◆ Given material

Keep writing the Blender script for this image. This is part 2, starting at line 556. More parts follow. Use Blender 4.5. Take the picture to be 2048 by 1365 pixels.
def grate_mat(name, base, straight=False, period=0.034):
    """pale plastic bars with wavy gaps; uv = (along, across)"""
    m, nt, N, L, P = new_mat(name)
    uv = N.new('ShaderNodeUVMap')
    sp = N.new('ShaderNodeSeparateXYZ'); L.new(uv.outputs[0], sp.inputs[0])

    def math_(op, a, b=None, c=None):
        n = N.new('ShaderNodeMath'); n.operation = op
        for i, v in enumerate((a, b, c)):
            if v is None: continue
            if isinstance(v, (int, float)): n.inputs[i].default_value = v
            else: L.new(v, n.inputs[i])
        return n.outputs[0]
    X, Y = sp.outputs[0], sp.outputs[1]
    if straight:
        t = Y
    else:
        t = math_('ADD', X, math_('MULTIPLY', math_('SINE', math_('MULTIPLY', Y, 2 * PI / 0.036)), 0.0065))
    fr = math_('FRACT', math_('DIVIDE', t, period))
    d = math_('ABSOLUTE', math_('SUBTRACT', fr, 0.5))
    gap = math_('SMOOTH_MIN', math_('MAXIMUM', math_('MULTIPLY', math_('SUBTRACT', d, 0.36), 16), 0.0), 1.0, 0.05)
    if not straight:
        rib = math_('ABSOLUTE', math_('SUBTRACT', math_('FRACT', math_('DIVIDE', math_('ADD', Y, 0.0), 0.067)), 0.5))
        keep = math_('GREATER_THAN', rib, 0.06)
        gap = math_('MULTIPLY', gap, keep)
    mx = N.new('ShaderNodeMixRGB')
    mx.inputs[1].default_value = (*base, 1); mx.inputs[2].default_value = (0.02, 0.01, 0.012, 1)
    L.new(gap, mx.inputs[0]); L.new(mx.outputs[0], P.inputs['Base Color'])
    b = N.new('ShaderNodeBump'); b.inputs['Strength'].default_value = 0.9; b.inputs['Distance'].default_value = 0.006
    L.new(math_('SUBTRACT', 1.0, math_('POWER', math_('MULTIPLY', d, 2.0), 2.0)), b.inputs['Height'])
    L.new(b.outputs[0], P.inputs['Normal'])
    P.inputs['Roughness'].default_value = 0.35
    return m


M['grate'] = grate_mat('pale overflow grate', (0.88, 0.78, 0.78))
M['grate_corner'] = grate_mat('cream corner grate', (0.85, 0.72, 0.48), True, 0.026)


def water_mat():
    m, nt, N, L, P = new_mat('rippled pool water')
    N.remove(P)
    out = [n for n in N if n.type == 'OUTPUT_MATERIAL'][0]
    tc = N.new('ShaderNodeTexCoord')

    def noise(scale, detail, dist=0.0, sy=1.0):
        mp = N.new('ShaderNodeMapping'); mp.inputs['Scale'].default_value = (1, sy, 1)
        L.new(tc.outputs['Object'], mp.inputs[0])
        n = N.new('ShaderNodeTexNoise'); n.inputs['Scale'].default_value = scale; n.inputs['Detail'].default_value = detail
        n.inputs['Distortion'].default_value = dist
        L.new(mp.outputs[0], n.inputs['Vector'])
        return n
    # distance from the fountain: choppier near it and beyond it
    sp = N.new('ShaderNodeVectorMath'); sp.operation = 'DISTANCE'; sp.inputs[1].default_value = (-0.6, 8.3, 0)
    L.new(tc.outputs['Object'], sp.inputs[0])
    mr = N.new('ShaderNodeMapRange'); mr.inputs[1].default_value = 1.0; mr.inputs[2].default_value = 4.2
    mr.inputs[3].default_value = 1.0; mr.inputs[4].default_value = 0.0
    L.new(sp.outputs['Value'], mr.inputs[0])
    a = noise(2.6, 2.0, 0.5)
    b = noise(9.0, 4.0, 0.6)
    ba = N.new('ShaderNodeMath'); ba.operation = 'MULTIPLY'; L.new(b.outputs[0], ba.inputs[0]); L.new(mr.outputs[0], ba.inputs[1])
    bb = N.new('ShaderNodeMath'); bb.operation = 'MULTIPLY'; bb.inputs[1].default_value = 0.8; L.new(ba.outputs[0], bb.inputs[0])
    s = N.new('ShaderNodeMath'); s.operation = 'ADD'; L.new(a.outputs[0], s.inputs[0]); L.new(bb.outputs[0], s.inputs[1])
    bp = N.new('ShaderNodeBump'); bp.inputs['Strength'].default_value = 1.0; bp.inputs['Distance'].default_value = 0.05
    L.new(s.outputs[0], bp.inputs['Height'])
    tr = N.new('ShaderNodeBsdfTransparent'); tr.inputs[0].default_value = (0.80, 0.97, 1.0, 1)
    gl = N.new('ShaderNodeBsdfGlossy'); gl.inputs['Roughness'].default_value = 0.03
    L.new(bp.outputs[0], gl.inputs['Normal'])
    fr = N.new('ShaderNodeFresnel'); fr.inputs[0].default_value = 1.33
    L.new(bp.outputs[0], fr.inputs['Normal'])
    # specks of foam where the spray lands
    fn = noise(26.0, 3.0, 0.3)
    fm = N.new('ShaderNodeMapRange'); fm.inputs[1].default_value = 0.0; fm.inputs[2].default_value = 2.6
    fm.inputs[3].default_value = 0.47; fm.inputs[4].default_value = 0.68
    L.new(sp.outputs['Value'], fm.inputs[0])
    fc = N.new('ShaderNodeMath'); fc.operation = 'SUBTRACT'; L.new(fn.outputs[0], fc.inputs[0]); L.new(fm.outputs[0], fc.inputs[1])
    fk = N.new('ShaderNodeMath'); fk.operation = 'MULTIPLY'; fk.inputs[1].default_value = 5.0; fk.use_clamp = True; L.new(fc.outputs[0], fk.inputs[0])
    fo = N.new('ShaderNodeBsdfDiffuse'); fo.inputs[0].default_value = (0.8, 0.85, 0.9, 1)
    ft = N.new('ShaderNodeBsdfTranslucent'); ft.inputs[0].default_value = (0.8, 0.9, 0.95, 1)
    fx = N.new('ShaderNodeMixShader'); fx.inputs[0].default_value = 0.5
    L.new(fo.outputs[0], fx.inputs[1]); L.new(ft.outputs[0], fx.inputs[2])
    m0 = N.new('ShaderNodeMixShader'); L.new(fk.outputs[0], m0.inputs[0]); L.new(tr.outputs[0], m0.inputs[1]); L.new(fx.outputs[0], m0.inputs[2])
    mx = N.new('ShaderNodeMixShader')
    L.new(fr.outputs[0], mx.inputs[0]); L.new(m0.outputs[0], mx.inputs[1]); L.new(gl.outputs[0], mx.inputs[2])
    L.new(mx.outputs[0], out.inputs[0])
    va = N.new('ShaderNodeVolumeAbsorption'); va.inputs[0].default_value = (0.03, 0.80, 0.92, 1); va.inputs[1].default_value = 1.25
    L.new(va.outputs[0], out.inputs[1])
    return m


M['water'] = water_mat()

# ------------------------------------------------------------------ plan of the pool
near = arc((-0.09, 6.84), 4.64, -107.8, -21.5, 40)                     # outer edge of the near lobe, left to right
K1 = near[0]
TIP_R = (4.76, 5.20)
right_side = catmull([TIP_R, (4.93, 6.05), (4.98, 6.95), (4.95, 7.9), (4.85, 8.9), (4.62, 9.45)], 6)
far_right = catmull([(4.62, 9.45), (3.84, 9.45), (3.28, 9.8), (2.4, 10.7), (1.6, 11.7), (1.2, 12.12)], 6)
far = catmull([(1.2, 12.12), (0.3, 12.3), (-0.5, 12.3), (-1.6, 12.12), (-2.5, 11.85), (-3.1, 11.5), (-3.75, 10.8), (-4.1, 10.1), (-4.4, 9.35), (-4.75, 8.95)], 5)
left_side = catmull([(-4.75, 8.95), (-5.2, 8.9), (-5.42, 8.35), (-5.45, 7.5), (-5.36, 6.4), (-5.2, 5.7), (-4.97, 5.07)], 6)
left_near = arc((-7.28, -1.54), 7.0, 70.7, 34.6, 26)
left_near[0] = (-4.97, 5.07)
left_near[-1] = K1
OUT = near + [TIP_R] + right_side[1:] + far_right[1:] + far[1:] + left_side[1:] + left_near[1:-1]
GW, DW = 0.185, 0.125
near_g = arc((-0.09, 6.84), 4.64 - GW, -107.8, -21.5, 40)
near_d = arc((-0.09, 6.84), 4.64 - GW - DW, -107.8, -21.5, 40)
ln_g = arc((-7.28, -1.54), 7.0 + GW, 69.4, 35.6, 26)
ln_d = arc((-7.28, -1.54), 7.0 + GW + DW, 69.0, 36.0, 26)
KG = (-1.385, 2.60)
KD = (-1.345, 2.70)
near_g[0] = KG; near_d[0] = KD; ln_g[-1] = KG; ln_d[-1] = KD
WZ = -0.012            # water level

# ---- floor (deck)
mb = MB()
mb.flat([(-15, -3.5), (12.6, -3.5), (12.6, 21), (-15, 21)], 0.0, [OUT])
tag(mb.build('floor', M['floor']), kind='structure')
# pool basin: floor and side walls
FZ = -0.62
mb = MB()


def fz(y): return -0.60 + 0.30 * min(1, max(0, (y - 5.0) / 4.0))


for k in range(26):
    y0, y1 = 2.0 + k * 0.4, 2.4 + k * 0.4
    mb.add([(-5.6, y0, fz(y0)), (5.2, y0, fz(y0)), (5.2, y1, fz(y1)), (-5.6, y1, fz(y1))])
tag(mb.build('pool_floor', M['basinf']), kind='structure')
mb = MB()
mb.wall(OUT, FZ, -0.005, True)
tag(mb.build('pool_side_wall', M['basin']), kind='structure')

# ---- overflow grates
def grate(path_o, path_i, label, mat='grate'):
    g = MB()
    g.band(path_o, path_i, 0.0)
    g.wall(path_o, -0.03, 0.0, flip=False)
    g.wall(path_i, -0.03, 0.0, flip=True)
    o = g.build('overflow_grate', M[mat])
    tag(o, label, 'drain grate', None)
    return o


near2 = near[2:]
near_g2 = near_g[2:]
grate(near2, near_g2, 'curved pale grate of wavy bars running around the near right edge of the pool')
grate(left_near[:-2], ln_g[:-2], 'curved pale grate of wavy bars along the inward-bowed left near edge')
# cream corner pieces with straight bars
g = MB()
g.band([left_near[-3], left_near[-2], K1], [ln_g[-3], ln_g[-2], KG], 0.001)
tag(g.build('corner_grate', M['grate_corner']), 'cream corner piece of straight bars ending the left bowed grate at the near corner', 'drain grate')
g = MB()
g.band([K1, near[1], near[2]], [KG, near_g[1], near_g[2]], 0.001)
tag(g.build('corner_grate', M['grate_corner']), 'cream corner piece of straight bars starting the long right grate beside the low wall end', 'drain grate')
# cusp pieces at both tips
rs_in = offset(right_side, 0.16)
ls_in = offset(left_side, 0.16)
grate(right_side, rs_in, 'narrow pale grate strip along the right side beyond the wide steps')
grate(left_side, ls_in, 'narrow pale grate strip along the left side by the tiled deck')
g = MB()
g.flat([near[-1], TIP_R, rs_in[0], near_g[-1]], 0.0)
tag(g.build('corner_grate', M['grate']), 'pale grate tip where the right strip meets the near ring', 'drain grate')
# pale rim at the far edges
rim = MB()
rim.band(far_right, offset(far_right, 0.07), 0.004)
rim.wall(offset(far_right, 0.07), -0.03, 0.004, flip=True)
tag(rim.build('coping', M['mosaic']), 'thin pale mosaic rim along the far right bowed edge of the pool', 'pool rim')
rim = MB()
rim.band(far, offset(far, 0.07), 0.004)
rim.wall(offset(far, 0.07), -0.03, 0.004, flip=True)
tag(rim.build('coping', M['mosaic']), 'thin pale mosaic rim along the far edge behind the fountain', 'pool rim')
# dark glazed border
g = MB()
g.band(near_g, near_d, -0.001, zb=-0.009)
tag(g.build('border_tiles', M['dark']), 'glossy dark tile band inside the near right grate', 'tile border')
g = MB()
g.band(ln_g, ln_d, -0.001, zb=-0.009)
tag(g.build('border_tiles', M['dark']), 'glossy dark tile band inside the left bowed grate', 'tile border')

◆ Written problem
The required output is the exact run of lines from the beginning of the listing above to the line that contains "sp = N.new('ShaderNodeSeparateXYZ');", inclusive of both.

◆ Complete answer
Keep writing the Blender script for this image. This is part 2, starting at line 556. More parts follow. Use Blender 4.5. Take the picture to be 2048 by 1365 pixels.
def grate_mat(name, base, straight=False, period=0.034):
    """pale plastic bars with wavy gaps; uv = (along, across)"""
    m, nt, N, L, P = new_mat(name)
    uv = N.new('ShaderNodeUVMap')
    sp = N.new('ShaderNodeSeparateXYZ'); L.new(uv.outputs[0], sp.inputs[0])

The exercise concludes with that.